I spent about a week going over the practice test that I had just taken and going over the OG some more. Basically, I was aimless. I bought the EMPOWERgmat course through a GmatClub promotion email, largely because it came with the GMAC Exam Packs. The course was great, and the methods were clear, but most of all it provided structure. I'm sure that you can self-study your way to a high GMAT score, but it takes times to build your own study schedule, especially after you get through the foundational material.
Find a structured program, whatever it is, and stick to it. The GMAT tests the same concepts on the quant and verbal over and over again. You should expose yourself over and over again to the main concepts that you know are going to show up on your exam. When a rate question comes up, in the first 5 seconds, you get this comfortable feeling because you've seen all these variations. The forums here are great for that. If you struggle with overlapping set questions, find a question bank with 50 overlapping set questions and spend an entire session until you nail it. Almost all of the quant section can be approached this way through brute force. Expose yourself to as many varieties as you can of the types of questions you know the GMAT is going to ask you.

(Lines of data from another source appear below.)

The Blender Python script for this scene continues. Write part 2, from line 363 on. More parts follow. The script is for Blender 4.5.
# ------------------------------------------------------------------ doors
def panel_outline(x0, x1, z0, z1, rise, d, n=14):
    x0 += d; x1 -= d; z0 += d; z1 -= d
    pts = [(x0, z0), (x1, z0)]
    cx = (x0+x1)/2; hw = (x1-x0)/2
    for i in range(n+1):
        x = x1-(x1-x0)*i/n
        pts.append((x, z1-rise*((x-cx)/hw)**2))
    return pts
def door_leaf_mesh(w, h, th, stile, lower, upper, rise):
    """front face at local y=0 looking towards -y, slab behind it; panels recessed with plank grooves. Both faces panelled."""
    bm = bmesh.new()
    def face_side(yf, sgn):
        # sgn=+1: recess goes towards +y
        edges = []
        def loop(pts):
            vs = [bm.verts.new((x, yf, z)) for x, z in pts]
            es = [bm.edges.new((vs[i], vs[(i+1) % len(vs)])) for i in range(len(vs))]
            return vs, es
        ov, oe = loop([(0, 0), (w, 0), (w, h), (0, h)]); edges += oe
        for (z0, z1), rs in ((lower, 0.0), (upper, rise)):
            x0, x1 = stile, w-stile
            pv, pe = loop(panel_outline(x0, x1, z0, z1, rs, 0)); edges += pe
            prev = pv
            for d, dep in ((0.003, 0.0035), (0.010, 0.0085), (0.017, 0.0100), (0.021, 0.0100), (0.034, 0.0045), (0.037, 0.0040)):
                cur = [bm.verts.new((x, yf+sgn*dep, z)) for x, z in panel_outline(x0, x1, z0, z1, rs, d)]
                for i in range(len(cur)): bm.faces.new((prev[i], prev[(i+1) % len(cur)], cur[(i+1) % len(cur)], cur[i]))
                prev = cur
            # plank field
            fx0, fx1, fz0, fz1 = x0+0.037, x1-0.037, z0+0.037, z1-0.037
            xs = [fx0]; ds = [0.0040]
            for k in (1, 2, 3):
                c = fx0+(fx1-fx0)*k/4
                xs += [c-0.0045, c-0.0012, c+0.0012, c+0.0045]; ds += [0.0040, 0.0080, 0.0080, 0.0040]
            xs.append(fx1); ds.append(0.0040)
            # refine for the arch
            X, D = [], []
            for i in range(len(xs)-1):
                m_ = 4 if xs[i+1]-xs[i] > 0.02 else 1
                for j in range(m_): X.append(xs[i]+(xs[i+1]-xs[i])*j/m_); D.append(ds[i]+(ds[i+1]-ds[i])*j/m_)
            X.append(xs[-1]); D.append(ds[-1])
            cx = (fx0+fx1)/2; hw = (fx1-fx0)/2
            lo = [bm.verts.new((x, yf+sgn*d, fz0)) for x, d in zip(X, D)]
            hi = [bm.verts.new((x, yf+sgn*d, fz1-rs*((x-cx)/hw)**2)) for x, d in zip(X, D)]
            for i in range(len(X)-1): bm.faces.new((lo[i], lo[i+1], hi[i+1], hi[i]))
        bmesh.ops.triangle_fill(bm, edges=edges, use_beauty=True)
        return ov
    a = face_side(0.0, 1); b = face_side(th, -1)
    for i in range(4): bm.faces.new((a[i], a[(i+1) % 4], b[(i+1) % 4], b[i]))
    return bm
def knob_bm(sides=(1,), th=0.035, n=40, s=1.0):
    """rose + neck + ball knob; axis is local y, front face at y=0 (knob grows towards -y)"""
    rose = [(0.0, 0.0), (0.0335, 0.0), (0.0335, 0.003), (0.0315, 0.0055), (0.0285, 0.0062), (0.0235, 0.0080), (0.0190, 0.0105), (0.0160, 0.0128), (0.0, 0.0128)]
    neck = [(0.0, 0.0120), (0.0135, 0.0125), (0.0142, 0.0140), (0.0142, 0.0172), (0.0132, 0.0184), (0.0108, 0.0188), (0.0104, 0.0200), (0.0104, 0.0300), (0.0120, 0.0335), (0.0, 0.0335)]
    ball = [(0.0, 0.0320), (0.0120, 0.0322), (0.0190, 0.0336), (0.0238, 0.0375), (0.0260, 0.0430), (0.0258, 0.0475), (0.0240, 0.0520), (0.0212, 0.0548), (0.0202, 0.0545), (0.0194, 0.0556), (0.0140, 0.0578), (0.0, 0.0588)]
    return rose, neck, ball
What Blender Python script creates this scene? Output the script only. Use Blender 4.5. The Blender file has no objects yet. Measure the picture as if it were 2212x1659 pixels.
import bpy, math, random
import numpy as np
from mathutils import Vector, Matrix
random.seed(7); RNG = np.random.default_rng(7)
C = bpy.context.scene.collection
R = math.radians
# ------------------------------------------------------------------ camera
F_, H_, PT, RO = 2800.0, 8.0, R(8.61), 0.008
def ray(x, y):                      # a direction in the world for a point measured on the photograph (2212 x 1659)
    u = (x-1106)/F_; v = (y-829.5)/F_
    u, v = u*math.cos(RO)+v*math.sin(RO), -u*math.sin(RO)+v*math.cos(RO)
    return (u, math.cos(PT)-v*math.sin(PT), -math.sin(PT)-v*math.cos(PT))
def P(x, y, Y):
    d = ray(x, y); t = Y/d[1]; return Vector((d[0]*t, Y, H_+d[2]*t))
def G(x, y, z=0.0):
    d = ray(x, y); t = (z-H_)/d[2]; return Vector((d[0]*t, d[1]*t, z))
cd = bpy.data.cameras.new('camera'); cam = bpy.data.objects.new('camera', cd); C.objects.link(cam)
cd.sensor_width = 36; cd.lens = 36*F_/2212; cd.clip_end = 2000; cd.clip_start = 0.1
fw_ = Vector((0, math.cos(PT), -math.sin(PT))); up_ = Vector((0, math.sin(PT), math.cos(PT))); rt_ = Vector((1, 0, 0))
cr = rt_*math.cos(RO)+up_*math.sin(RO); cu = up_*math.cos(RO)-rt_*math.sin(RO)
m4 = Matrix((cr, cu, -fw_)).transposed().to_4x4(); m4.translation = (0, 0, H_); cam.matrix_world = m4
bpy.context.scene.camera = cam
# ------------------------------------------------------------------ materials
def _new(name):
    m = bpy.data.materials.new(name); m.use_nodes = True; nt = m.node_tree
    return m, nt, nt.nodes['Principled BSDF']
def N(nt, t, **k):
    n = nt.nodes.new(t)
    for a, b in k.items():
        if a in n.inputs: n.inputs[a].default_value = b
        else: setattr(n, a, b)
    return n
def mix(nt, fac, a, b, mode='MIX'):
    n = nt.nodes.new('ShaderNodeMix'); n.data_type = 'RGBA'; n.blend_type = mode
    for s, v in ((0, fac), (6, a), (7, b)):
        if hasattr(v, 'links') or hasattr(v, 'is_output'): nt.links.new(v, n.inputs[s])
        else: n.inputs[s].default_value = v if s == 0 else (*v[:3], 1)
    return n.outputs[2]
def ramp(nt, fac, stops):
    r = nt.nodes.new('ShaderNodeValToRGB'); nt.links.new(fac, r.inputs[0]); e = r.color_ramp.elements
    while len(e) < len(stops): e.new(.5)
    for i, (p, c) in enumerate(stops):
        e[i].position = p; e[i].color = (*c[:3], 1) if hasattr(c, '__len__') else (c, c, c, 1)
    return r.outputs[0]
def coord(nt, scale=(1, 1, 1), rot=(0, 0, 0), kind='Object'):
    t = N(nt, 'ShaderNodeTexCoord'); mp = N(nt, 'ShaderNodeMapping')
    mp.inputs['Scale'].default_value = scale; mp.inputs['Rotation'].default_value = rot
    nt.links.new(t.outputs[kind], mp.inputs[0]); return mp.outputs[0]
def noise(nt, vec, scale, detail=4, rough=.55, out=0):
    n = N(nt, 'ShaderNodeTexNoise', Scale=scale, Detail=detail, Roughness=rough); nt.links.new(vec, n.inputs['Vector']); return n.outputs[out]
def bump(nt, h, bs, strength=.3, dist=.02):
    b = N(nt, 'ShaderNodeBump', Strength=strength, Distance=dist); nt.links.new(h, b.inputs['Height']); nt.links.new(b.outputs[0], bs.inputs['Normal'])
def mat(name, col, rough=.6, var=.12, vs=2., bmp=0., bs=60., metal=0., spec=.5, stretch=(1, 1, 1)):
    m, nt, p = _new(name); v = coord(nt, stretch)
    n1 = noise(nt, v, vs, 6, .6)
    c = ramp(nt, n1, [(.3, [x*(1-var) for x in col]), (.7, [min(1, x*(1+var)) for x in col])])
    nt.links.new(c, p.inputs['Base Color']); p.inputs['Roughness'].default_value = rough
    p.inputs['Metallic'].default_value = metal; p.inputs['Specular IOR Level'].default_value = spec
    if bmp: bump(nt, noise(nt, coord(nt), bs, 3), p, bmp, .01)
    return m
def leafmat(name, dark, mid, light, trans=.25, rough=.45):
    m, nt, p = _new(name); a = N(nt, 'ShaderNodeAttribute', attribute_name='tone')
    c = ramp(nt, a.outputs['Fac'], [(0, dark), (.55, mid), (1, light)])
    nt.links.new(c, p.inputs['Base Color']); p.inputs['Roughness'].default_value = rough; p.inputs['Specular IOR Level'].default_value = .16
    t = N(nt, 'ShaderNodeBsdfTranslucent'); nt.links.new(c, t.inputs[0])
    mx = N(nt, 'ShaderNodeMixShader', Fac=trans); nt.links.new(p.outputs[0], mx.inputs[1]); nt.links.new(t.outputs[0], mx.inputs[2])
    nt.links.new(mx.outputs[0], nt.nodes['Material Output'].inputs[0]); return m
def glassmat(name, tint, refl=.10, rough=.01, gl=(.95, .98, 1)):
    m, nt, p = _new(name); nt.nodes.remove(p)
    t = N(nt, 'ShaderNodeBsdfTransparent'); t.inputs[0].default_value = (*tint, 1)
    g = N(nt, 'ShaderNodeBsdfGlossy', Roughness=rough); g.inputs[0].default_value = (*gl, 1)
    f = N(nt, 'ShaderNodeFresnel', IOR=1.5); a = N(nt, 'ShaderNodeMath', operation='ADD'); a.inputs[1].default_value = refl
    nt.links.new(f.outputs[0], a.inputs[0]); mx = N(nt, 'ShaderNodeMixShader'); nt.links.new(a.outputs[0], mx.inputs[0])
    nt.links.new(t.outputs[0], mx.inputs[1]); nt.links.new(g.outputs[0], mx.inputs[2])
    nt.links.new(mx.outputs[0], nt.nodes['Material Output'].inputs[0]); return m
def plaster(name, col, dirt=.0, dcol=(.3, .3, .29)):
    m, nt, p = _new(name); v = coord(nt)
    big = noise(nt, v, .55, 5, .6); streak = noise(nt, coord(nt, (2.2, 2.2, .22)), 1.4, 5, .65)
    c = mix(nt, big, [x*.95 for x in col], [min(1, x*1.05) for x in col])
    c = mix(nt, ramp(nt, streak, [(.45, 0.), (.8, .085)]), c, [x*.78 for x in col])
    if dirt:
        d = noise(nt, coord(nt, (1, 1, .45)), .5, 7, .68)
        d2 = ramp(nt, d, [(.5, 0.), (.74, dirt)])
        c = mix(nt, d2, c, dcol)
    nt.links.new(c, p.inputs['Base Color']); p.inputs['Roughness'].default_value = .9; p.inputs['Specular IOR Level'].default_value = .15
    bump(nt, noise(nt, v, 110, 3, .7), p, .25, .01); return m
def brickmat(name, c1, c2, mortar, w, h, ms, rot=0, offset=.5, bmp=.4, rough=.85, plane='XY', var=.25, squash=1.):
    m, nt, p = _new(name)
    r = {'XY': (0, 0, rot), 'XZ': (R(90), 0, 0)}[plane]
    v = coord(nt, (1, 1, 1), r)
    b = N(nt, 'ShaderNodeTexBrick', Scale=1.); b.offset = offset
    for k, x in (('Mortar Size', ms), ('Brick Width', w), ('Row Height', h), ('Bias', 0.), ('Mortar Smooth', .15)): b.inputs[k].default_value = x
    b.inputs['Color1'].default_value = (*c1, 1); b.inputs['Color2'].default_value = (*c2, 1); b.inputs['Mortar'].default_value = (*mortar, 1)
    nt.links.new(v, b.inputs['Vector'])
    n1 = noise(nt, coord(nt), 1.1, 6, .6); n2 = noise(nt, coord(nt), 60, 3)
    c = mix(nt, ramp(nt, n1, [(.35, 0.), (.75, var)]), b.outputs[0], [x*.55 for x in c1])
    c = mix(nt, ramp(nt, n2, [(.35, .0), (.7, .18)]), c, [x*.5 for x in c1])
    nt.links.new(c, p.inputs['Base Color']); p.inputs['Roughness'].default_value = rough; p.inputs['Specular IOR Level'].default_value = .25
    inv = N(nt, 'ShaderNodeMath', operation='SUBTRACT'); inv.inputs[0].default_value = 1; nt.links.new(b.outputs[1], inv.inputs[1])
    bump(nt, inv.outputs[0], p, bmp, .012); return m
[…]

For the verbal section, I struggled with sentence correction. I was pretty good at narrowing the question down to 1 or 2 options but often would have to guess at that point. In my experience, if this sounds like you it is because you learned the grammar rules and are applying them well, but you are not focusing on the meaning of the sentence. There are often multiple grammatically correct answers. You have to read for meaning. Your SC accuracy can only go so high if you just trying to find parallelism in every answer. It really is a verbal reasoning section, not a grammar test - so if you want to do well you have to reason your way through the answers.
For CR and RC, even more so than with SC, you have to read the prompt until you "get it." The difference between a right and a wrong answer in CR/RC often comes down to one or two words in the answer. Unless you really read and comprehend the prompts, you are going to pick the wrong answer, especially as the difficulty increases. It is worth taking your time and reading the prompts and then moving to the answers, as opposed to hopping back and forth.
In order to do well on this exam, all you have to do is nail the "gettable" questions. There are 37 questions in the quant section and 41 in the verbal section. Even if you're doing well on the exam, most of the questions are something extremely similar to what you've already seen before. Take your time on the questions you can get right, get comfortable with the common question types you know are going to show up, don't stress the crazy hard questions (and its not worth spending hours learning them unless/until you don't have weak sections), and understand the meaning of everything on the verbal section.